La Guinée debout vers un avenir numérique.
official banner, Transform Africa Summit 2025, Conakry
Longtemps célébrée pour sa richesse du sous-sol, la Guinée s’engage aujourd’hui dans une transformation ambitieuse, celle de passer d’une économie extractive à une économie fondée sur les compétences et la technologie. Le Transform Africa Summit 2025, tenu à Conakry du 10 au 14 novembre, a mis en avant cette orientation avec la présentation de l’Axe III du programme Simandou 2040, entièrement dédié au numérique.
Sachant qu’une croissance durable ne peut reposer uniquement sur la rente minière, la nouvelle ambition du pays est de former, équiper et connecter la population pour bâtir une souveraineté numérique. Les autorités insistent sur le rôle transformateur de Simandou, au-delà de la simple dimension industrielle.
Toutefois, il est légitime de s’interroger si ces initiatives sont-elles suffisantes pour dépasser la dépendance historique aux matières premières et éviter que la numérisation ne bénéficie qu’à une minorité urbaine et connectée ?
Les infrastructures se multiplient avec plus de 12000km de fibre optique, un centre de données national Tier III, un second câble sous-marin en cours de raccordement et plus de 500 écoles connectées via le programme GIGA. Une technopole de 20 hectares émerge à Sonfonia pour attirer jeunes entreprises et investisseurs.

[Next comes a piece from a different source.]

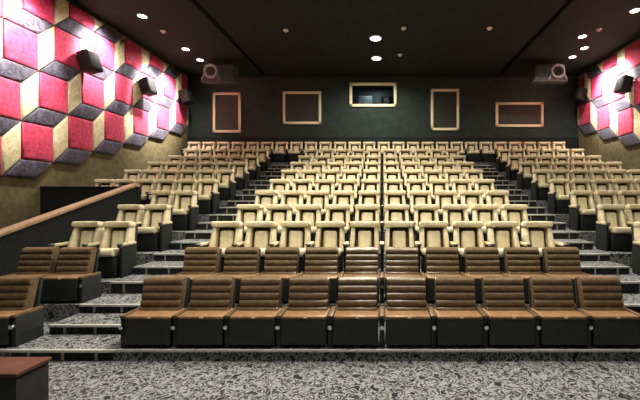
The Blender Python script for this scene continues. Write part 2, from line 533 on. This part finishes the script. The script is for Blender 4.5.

Ces progrès sont impressionnants sur le papier, mais leur exploitation effective et leur durabilité restent des défis qui pourraient ralentir la transformation promise.
La priorité est donnée à l’humain avec des programmes comme le R-CUN, qui a formé plusieurs centaines de femmes à l’usage d’outils numériques pour développer leurs activités à domicile. L’objectif est d’accompagner 1 500 femmes cette année. Les start-ups ne sont pas en reste avec plus de 300 ont candidaté au Sweden Grand Prix, et 4 ont été primées à Genève l’an dernier. Ces réussites montrent un potentiel d’innovation guinéenne, mais elles interrogent sur la capacité à créer un écosystème durable et inclusif, capable de dépasser les succès isolés.
L’Axe III de Simandou 2040 prévoit 12 projets pour un investissement estimé à 3,4 milliards de dollars, visant à bâtir une économie numérique solide, améliorer les services publics et développer une intelligence artificielle adaptée au contexte africain. Le cadre institutionnel modernisé, avec des agences dédiées à la digitalisation, à la cybersécurité et à l’inclusion numérique (ANDE,ANSUTEN etc), ainsi que les incitations aux investisseurs, semble structuré. Néanmoins, la complexité administrative, la corruption et la lenteur des projets publics sont des défis qui pourraient fragiliser ces ambitions.
Les premiers résultats affichent plus de 200 services publics dématérialisés et un taux de pénétration mobile dépassant 100 %. La croissance du secteur numérique est annoncée pour passer de 4 % du PIB à près de 20 % d’ici 2040. Ces chiffres impressionnent, mais il reste à observer si cette croissance sera réellement inclusive et durable, ou si elle renforcera seulement un cercle restreint d’acteurs.
En somme, la Guinée montre une volonté de ne plus subir l’avenir mais de le construire. Le pays cherche à dépasser l’extraction pour créer, innover et se projeter dans le numérique. Pourtant, derrière ce tableau ambitieux, la prudence s’impose car les promesses doivent encore se traduire en résultats concrets, et la vigilance est nécessaire pour que cette transformation ne reste pas une vision, mais devienne une réalité tangible pour l’ensemble de la population.